## Task to complete
Please write out the material below exactly as given.

═══ Data provided

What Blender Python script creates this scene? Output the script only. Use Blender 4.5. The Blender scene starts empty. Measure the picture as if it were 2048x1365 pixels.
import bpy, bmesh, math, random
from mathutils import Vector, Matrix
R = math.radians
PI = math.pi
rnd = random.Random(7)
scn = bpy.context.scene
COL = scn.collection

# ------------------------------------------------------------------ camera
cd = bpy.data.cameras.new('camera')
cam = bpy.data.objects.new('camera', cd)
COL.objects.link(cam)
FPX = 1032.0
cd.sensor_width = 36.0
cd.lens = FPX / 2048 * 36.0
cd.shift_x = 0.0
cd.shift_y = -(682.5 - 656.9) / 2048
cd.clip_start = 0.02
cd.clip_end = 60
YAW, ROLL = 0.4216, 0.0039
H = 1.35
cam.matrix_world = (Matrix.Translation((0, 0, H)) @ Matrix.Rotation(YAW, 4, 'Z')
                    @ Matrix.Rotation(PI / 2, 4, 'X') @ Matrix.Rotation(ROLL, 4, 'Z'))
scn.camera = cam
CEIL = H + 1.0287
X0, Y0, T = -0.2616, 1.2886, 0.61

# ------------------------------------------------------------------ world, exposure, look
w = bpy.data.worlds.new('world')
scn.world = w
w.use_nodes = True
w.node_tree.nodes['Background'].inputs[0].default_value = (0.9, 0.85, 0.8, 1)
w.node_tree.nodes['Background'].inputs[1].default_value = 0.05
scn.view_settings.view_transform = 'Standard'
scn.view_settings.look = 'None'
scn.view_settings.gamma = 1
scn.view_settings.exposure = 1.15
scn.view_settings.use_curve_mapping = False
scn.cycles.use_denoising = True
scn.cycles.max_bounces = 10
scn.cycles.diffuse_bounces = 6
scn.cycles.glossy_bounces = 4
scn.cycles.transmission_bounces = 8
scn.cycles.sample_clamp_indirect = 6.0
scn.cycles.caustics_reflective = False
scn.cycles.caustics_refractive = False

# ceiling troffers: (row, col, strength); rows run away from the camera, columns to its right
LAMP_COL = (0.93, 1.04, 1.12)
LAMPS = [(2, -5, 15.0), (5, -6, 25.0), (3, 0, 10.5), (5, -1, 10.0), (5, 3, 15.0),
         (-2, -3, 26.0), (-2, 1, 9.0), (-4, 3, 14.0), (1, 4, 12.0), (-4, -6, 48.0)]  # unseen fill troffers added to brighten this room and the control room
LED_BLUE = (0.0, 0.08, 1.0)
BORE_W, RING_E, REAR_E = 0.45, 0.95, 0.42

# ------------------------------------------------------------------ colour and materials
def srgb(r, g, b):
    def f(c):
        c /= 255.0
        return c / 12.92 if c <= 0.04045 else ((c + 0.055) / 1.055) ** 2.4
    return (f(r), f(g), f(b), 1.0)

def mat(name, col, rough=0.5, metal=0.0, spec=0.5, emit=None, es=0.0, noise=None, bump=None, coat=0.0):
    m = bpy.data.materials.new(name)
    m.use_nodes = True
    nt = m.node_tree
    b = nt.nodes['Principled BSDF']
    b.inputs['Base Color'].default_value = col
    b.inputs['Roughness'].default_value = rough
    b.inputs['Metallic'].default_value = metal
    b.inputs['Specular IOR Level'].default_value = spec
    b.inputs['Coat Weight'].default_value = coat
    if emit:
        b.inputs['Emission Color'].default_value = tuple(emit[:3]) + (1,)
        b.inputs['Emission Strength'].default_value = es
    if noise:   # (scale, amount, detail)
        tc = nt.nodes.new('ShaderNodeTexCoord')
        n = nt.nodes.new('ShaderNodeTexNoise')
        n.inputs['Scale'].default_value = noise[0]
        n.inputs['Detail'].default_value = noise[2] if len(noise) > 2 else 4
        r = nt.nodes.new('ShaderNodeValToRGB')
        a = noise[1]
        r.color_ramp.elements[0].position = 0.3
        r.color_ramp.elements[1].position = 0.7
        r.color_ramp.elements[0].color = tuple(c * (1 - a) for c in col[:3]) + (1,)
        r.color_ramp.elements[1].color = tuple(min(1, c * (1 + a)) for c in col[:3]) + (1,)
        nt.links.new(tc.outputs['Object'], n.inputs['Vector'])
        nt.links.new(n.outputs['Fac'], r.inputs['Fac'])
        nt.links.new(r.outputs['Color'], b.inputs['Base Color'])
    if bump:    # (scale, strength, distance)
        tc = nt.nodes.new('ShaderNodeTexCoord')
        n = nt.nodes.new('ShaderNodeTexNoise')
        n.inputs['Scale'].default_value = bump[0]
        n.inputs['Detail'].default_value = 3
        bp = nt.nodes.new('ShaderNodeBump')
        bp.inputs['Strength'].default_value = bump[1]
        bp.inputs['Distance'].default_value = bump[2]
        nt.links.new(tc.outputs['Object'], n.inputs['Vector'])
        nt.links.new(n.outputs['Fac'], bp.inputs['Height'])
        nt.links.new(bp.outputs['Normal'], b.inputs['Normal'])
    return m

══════

## Expected output
What Blender Python script creates this scene? Output the script only. Use Blender 4.5. The Blender scene starts empty. Measure the picture as if it were 2048x1365 pixels.
import bpy, bmesh, math, random
from mathutils import Vector, Matrix
R = math.radians
PI = math.pi
rnd = random.Random(7)
scn = bpy.context.scene
COL = scn.collection

# ------------------------------------------------------------------ camera
cd = bpy.data.cameras.new('camera')
cam = bpy.data.objects.new('camera', cd)
COL.objects.link(cam)
FPX = 1032.0
cd.sensor_width = 36.0
cd.lens = FPX / 2048 * 36.0
cd.shift_x = 0.0
cd.shift_y = -(682.5 - 656.9) / 2048
cd.clip_start = 0.02
cd.clip_end = 60
YAW, ROLL = 0.4216, 0.0039
H = 1.35
cam.matrix_world = (Matrix.Translation((0, 0, H)) @ Matrix.Rotation(YAW, 4, 'Z')
                    @ Matrix.Rotation(PI / 2, 4, 'X') @ Matrix.Rotation(ROLL, 4, 'Z'))
scn.camera = cam
CEIL = H + 1.0287
X0, Y0, T = -0.2616, 1.2886, 0.61

# ------------------------------------------------------------------ world, exposure, look
w = bpy.data.worlds.new('world')
scn.world = w
w.use_nodes = True
w.node_tree.nodes['Background'].inputs[0].default_value = (0.9, 0.85, 0.8, 1)
w.node_tree.nodes['Background'].inputs[1].default_value = 0.05
scn.view_settings.view_transform = 'Standard'
scn.view_settings.look = 'None'
scn.view_settings.gamma = 1
scn.view_settings.exposure = 1.15
scn.view_settings.use_curve_mapping = False
scn.cycles.use_denoising = True
scn.cycles.max_bounces = 10
scn.cycles.diffuse_bounces = 6
scn.cycles.glossy_bounces = 4
scn.cycles.transmission_bounces = 8
scn.cycles.sample_clamp_indirect = 6.0
scn.cycles.caustics_reflective = False
scn.cycles.caustics_refractive = False

# ceiling troffers: (row, col, strength); rows run away from the camera, columns to its right
LAMP_COL = (0.93, 1.04, 1.12)
LAMPS = [(2, -5, 15.0), (5, -6, 25.0), (3, 0, 10.5), (5, -1, 10.0), (5, 3, 15.0),
         (-2, -3, 26.0), (-2, 1, 9.0), (-4, 3, 14.0), (1, 4, 12.0), (-4, -6, 48.0)]  # unseen fill troffers added to brighten this room and the control room
LED_BLUE = (0.0, 0.08, 1.0)
BORE_W, RING_E, REAR_E = 0.45, 0.95, 0.42

# ------------------------------------------------------------------ colour and materials
def srgb(r, g, b):
    def f(c):
        c /= 255.0
        return c / 12.92 if c <= 0.04045 else ((c + 0.055) / 1.055) ** 2.4
    return (f(r), f(g), f(b), 1.0)

def mat(name, col, rough=0.5, metal=0.0, spec=0.5, emit=None, es=0.0, noise=None, bump=None, coat=0.0):
    m = bpy.data.materials.new(name)
    m.use_nodes = True
    nt = m.node_tree
    b = nt.nodes['Principled BSDF']
    b.inputs['Base Color'].default_value = col
    b.inputs['Roughness'].default_value = rough
    b.inputs['Metallic'].default_value = metal
    b.inputs['Specular IOR Level'].default_value = spec
    b.inputs['Coat Weight'].default_value = coat
    if emit:
        b.inputs['Emission Color'].default_value = tuple(emit[:3]) + (1,)
        b.inputs['Emission Strength'].default_value = es
    if noise:   # (scale, amount, detail)
        tc = nt.nodes.new('ShaderNodeTexCoord')
        n = nt.nodes.new('ShaderNodeTexNoise')
        n.inputs['Scale'].default_value = noise[0]
        n.inputs['Detail'].default_value = noise[2] if len(noise) > 2 else 4
        r = nt.nodes.new('ShaderNodeValToRGB')
        a = noise[1]
        r.color_ramp.elements[0].position = 0.3
        r.color_ramp.elements[1].position = 0.7
        r.color_ramp.elements[0].color = tuple(c * (1 - a) for c in col[:3]) + (1,)
        r.color_ramp.elements[1].color = tuple(min(1, c * (1 + a)) for c in col[:3]) + (1,)
        nt.links.new(tc.outputs['Object'], n.inputs['Vector'])
        nt.links.new(n.outputs['Fac'], r.inputs['Fac'])
        nt.links.new(r.outputs['Color'], b.inputs['Base Color'])
    if bump:    # (scale, strength, distance)
        tc = nt.nodes.new('ShaderNodeTexCoord')
        n = nt.nodes.new('ShaderNodeTexNoise')
        n.inputs['Scale'].default_value = bump[0]
        n.inputs['Detail'].default_value = 3
        bp = nt.nodes.new('ShaderNodeBump')
        bp.inputs['Strength'].default_value = bump[1]
        bp.inputs['Distance'].default_value = bump[2]
        nt.links.new(tc.outputs['Object'], n.inputs['Vector'])
        nt.links.new(n.outputs['Fac'], bp.inputs['Height'])
        nt.links.new(bp.outputs['Normal'], b.inputs['Normal'])
    return m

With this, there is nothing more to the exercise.